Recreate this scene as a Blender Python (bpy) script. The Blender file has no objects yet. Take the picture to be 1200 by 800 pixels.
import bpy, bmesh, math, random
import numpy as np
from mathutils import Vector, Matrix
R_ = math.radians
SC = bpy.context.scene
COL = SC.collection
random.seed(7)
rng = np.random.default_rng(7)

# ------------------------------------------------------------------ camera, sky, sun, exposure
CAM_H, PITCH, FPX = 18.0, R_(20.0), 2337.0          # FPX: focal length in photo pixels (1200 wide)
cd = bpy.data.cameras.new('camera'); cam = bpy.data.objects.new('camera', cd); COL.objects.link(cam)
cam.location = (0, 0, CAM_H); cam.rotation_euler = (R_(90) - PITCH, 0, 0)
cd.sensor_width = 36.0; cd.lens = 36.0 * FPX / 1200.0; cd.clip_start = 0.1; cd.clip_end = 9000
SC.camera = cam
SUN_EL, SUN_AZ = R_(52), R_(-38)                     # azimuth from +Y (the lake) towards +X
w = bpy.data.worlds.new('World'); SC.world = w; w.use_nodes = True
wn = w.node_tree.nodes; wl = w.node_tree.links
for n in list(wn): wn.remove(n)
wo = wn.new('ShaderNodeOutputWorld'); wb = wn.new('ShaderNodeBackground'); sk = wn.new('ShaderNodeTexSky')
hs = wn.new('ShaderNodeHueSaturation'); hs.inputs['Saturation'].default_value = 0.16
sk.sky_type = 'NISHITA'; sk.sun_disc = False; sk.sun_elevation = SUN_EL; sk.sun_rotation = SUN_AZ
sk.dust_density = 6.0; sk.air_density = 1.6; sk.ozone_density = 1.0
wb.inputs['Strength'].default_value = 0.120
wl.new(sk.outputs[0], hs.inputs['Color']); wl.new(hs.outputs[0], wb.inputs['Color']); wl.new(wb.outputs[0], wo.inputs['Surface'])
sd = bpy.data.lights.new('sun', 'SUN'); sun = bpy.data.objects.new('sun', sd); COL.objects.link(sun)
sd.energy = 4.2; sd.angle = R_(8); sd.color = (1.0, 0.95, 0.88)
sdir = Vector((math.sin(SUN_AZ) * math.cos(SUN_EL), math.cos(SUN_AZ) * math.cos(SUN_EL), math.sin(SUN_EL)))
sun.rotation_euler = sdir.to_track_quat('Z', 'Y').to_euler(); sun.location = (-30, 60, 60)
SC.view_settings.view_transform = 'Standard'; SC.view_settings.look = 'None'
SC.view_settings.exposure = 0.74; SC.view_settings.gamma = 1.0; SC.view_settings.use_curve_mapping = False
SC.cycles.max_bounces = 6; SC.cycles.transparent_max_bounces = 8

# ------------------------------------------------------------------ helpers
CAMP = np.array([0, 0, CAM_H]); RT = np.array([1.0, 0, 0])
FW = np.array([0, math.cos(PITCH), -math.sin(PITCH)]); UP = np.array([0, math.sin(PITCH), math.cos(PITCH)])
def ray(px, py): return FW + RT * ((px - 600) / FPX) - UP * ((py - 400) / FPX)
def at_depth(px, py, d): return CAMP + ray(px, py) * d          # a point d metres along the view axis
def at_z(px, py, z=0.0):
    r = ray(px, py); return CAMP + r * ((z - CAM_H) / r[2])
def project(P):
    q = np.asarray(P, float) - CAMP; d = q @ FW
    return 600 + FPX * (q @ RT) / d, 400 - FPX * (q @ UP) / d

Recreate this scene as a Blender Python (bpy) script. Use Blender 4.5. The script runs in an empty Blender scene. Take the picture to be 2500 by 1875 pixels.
------
» EXERCISE AIM:
Check every line of the data above for the string "picture", and copy those that have it.

» WRITTEN REPLY:
Recreate this scene as a Blender Python (bpy) script. The Blender file has no objects yet. Take the picture to be 1200 by 800 pixels.
Recreate this scene as a Blender Python (bpy) script. Use Blender 4.5. The script runs in an empty Blender scene. Take the picture to be 2500 by 1875 pixels.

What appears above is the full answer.